E.C.R Lorac, Two-Way Murder (2021)

Last year I discovered E.C.R. Lorac’s mysteries in the British Library Crime Classics, and I knew that I would need to return and investigate a lot more, because it’s a shame that her books are not better known! E.C.R. Lorac is the pen name of Edith Caroline Rivett (1894 – 1958) (you may notice that Lorac is Carol in reverse), and this Two-Way murder is actually a manuscript that was discovered at her death and only recently published. The intro by Martin Edwards was very interesting. I managed to lure Danielle from the Work in Progress blog into a fun read-along project and we exchanged emails back and forth every few chapters, trying to find the red herrings from the legit clues.
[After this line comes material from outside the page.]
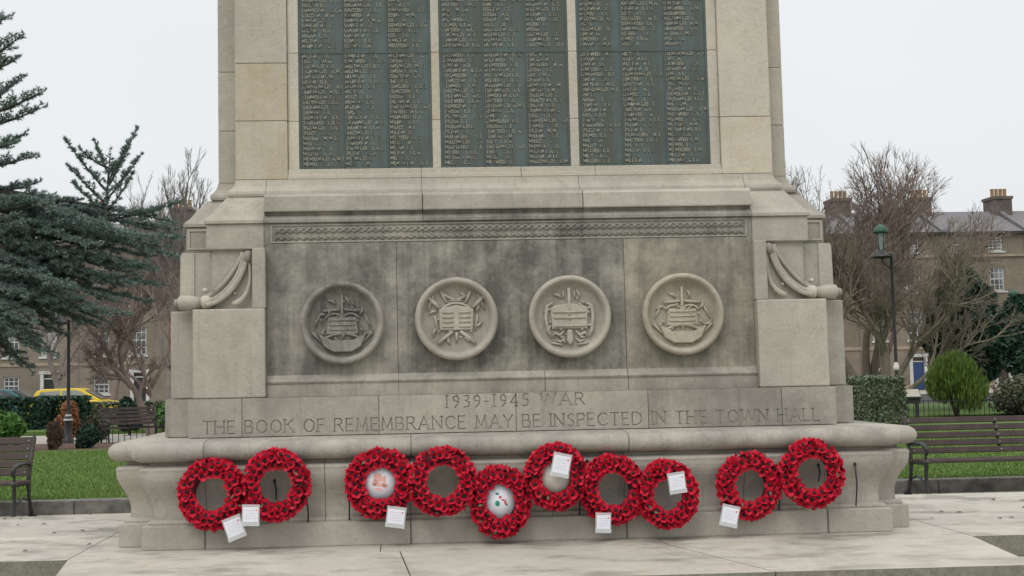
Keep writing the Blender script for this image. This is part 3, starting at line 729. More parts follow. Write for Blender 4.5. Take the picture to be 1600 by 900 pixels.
    for k in range(0, 16, 2):       # worn foliage and mantling around the device
        a_ = math.radians(20+k*360/16+rr_.uniform(-6, 6)); r0_ = .128+rr_.uniform(-.012, .012)
        if kind == 'ship' and 200 < math.degrees(a_) % 360 < 340: r0_ = .150
        b.tube([(cx+r0_*math.cos(a_)*.80, yy-.002, cz+r0_*math.sin(a_)*.80), (cx+r0_*math.cos(a_+.10), yy-.010, cz+r0_*math.sin(a_+.10)), (cx+(r0_+.018)*math.cos(a_+.26), yy-.002, cz+(r0_+.018)*math.sin(a_+.26))], [.004, .0085, .003], 6, 0, s2)
    for k in range(26):
        a_ = rr_.uniform(0, 6.28); q_ = rr_.uniform(.02, .12); b.lathe([(.0005, .010), (.005, .008), (.008, 0)], (cx+q_*math.cos(a_), yy-.010, cz+q_*math.sin(a_)), 'y', 7, 0, s2)
    b.v = [(cx+(p[0]-cx)*KS, yy+(p[1]-yy)*1.25, cz+(p[2]-cz)*KS) for p in b.v]
    b.build('carved_emblem', SM, o, smooth=None)
medallion(-1.142, 1.425, 'ship', (.97, .0, .85))
medallion(-.381, 1.438, 'swords', (1.05, .15, .45))
medallion(.380, 1.440, 'crown', (1.08, .12, .42))
medallion(1.146, 1.443, 'ship', (1.08, .45, .36))

# ---- shaft
Ws, Ys0 = 1.87, .53
b = MB()
st = lambda i, z: (1.08, .12, .22)
sweep(b, Ws, .14, [(.005, 2.303), (.045, 2.308), (.050, 2.325), (.046, 2.345), (.030, 2.36), (.012, 2.385), (.004, 2.41), (0, 2.43)], (-1.66, -.593, .497, 1.655),
      lambda i, z: (1.05, .08, .3) if i < 20 else (.95, 0, .35), True, .002)
b.build('shaft_base_moulding', SM, mem)
TOP = 6.2
b = MB()
zsL = [2.4305, 2.84, 3.245, 3.95, 4.7, 5.4, TOP]; zsR = [2.4305, 2.835, 3.72, 4.3, 5.0, 5.6, TOP]
toneL = [(1.08, .50, .16), (1.08, .62, .14), (1.08, .10, .22), (1.05, .1, .3), (1.05, .1, .3), (1.05, .1, .3)]
toneR = [(1.22, .38, .05), (1.18, .12, .10), (1.14, .3, .12), (1.05, .1, .3), (1.05, .1, .3), (1.05, .1, .3)]
for sx, zs, tn in ((-1, zsL, toneL), (1, zsR, toneR)):
    b = MB()
    for i in range(6):
        xa, xb = sorted((sx*1.513, sx*Ws)); b.box(xa, xb, Ys0, .95, zs[i]+.0015, zs[i+1]-.0015, 0, tn[i])
    xa, xb = sorted((sx*1.52, sx*(Ws-.003))); b.box(xa, xb, Ys0+.006, .94, 2.43, TOP-.01, 1)
    zz = [2.4305, 2.80, 3.22, 3.9, 4.9, TOP]
    for i in range(5):
        xa, xb = sorted((sx*(Ws-.05), sx*(Ws+.138))); b.box(xa, xb, Ys0+.142, YB-Ys0-.14, zz[i]+.001, zz[i+1]-.001, 0, (random.uniform(1.0, 1.08), .1, .26))
    b.build('corner_pilaster', SM, mem, bevel=.004)
b = MB(); b.box(-1.85, 1.85, .9, YB-Ys0, 2.4301, TOP-.002, 0, (1, .1, .3)); b.build('shaft_core', SM, mem)
# stone frame round the tablets
b = MB()
fy = .556
b.box(-1.512, 1.512, fy+.03, .9, 2.431, TOP-.003, 0, (.9, 0, .4))
for i, (xa, xb) in enumerate(((-1.512, -.594), (-.592, .1), (.102, .62), (.622, 1.512))):
    b.box(xa, xb, fy-.015, .62, 2.4307, 2.502, 0, (1.12, .18, .14)); b.box(xa, xb, fy-.028, .61, 2.431, 2.462, 0, (1.14, .2, .1))
for xa, xb in ((-1.511, -1.4355), (-.511, -.4535), (.4535, .515), (1.4415, 1.511)):
    zz = [2.5025, 2.84, 3.32, 3.9, 4.6, 5.4, TOP-.01]
    for i in range(6):
        wr = .6 if (abs(xa) < 1 and xa < 0 and i == 1) else .15
        b.box(xa, xb, fy, .61, zz[i]+.001, zz[i+1]-.001, 0, (random.uniform(1.1, 1.18), wr, .08))
b.build('tablet_frame', SM, mem, bevel=.003)
b = MB(); sweep(b, Ws, .14, [(0, TOP), (.05, TOP+.05), (.12, TOP+.09), (.12, TOP+.2), (.02, TOP+.3), (-.3, TOP+.5)], (), lambda i, z: (1, .1, .4)); b.build('shaft_cap', SM, mem)

# bronze tablets with raised rows of letters
SYL = ['AL','BAR','BEN','BUR','CAR','CLA','CO','DAV','DEN','DUN','EL','EVAN','FIN','FOR','GAR','GIL','HAR','HEN','HUM','IN','JEN','JO','KEL','LAN','LEE','LOW','MAR','MIL','MOR','NEL','NOR','PAR','PEN','RED','ROB','ROW','SAN','SHAR','SIM','STAN','TAL','TOM','TUR','WAL','WAR','WEB','WIL']
SUF = ['TON','SON','LEY','MAN','WELL','ER','FORD','WOOD','ING','HAM','LAND','BY','ES','','S','IS']
for ti, (xa, xb) in enumerate(((-1.433, -.513), (-.451, .451), (.517, 1.439))):
    zc = [2.505, 3.322, 4.14, 4.96]
    tb_ = MB(); s_ = (1, 0, 0); y0 = fy+.012
    for i in range(3): tb_.box(xa, xb, y0, y0+.03, zc[i]+.0012, zc[i+1]-.0012)
    cw = (xb-xa)/3
    tab = tb_.build('name_tablet', M['bronze'], mem)
    fr = MB()
    for x in (xa, xa+cw, xa+2*cw, xb-.012): fr.box(x, x+.012 if x in (xa, xb-.012) else x+.006, y0-.006, y0, zc[0]+.002, zc[3]-.002)
    fr.box(xa+.012, xb-.012, y0-.006, y0-.0005, zc[0]+.002, zc[0]+.012)
    for i in (1, 2): fr.box(xa+.012, xb-.012, y0-.0045, y0-.0002, zc[i]-.004, zc[i]+.004)
    fr.build('tablet_rim', M['bronze'], tab)
    lt = MB(); h = .0230; RS = .0362
    for ci in range(3):
        x0 = xa+ci*cw+(.028 if ci == 0 else .016)
        names = sorted(random.choice(SYL)+random.choice(SUF) for _ in range(70))
        k = 0; z = zc[0]+.024
        while z < zc[3]-.03:
            ok = all(abs((z+h/2)-c) > .018 for c in zc[1:3])
            if ok and k < 70 and z < 4.0:
                s = names[69-k]; s = s+('' if len(s) > 8 else random.choice(('', 'S', 'TON', 'WORTH', 'FIELD'))); tx = s + random.choice((' ', '  ', '   ')) + random.choice(('', ' ', '  ')) + random.choice('ABCDEFGHJLMNPRSTW') + '. ' + (random.choice('AEHJLTW')+'.' if random.random() < .65 else '') + (' '+random.choice('BCDEFGM')+'.' if random.random() < .4 else '')
                x = x0
                for ch in tx:
                    if ch == ' ': x += .42*h; continue
                    for (p, q_, r_, s2) in FONT[ch][0]:
                        A = Vector((x+p*h*.66, 0, z+q_*h)); B_ = Vector((x+r_*h*.66, 0, z+s2*h)); d = B_-A; ln = d.length; d.normalize()
                        nn = Vector((-d.z, 0, d.x)); w = .0024; e_ = d*(ln/2+w*.7); mid = (A+B_)/2
                        ya, yb = y0-.0045, y0+.001
                        c4 = [mid-e_-nn*w, mid+e_-nn*w, mid+e_+nn*w, mid-e_+nn*w]
                        lt.add([(p_.x, ya, p_.z) for p_ in c4]+[(p_.x, yb, p_.z) for p_ in c4], [(0, 1, 2, 3), (0, 4, 5, 1), (2, 6, 7, 3), (1, 5, 6, 2), (3, 7, 4, 0)])
                    x += (FONT[ch][1]*.66+.17)*h
                    if x > x0+cw-.04: break
            z += RS; k += 1
    o = lt.build('lettering', M['letters'], tab); o['label'] = 'raised rows of weathered names'

# iron hanging rods on the plinth
for x, z0, z1 in ((2.17, .17, .44), (-1.10, .16, .37), (-1.36, .13, .30), (.43, .12, .50), (.37, .13, .46), (1.66, .12, .30), (-1.56, .30, .42), (1.93, .33, .44)):
    b = MB(); b.tube([(x-.006, -.012, z1), (x+.004, -.006, (z0+z1)/2), (x, .02, z0)], [.0055, .005, .0045], 6, 0); b.lathe([(0, .014), (.009, .009), (.010, 0)], (x-.006, -.01, z1), 'y', 8)
    b.build('iron_rod', M['black'], mem)

# ================================================================== WREATHS
def poppy_mesh(i):
    rs = random.Random(50+i); b = MB(); nseg = 16; rad = .036*rs.uniform(.95, 1.08)
    ph = rs.uniform(0, 6.28); rings = []
    for r_, z in ((.18, -.003), (.45, -.001), (.75, .008), (1.0, .018)):
        row = []
        for k in range(nseg):
            a = 2*math.pi*k/nseg; lobe = .86+.14*abs(math.cos(2*(a+ph)))
            zz = z + .009*r_*math.sin(4*(a+ph)) + .003*math.sin(7*a+ph) * r_
            row.append((rad*r_*lobe*math.cos(a), rad*r_*lobe*math.sin(a), zz))
        rings.append(row)
    vs = [p for row in rings for p in row]+[(0, 0, -.003)]; c = len(vs)-1; fs = []
    for j in range(3):
        for k in range(nseg): k2 = (k+1) % nseg; fs.append((j*nseg+k, j*nseg+k2, (j+1)*nseg+k2, (j+1)*nseg+k))
    for k in range(nseg): fs.append((c, (k+1) % nseg, k)[::-1])
    b.add(vs, fs, 0, (1, 0, 0), True); return b
cen = MB(); cen.lathe([(0.0004, .008), (.008, .008), (.0145, .003), (.015, -.003)], (0, 0, 0), 'z', 9)
pop_meshes = []; 
for i in range(5):
    o = poppy_mesh(i).build('poppy', M['red']); c = cen.build('flower_centre', M['poppy_c'], o); pop_meshes.append((o.data, c.data))
    bpy.data.objects.remove(c); bpy.data.objects.remove(o)
ring0 = MB()
rp = [(.152*math.cos(2*math.pi*k/32), 0, .152*math.sin(2*math.pi*k/32)) for k in range(33)]
ring0.tube([(x, -.03, z) for x, y, z in rp], .047, 10, 0, caps=False)
RW_R, RW_r = .153, .045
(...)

Two-Way Murder is set in the British countryside, not far from the coast, some years after the war (WW2, that is). The annual event where everyone is going is the Hunt Ball, and indeed, as the book opens, local bachelor Nick Brent is driving his friend from London Ian McBane to the Ball. It’s cold and dark and misty, but the mood is joyful: both of them hope to dance with the lovely Dilys Maine. It seems that every eligible bachelor, or not so eligible and not so bachelor male (in the subsequent chapters) is swooning over Dilys Maine. At midnight, Nick Brent takes her home but before they even can reach her place, Nick’s car is stopped by a dead man lying in the middle of the road. Dilys has been sneaking away from her controlling old father, so she goes home by foot through a bridle path, and Nick Brent tries to alert the police.

This is only the very first chapter of a rather convoluted book. It’s a classic mystery, but the cover is misleading by presenting a 1920s or 1930s design. It’s not a closed-door mystery à la Miss Marple, and not a police procedural either. It seemed to me that Lorac couldn’t really decide what to make of it. We get to see all the characters in turn, and not one of them is straightforward with the police for various reasons. It gets really complex to track all the plot lines at times!

I have a few reservations because I feel that the plot is not as watertight as it could have been. Curiously, nobody really seems to care about the dead man on the road that much. I felt a bit disappointed at the point of resolution, all the more as Lorac insisted in having all the single women and girls married off. It’s probably not her best book, but it doesn’t discourage me from reading other books by this neglected author!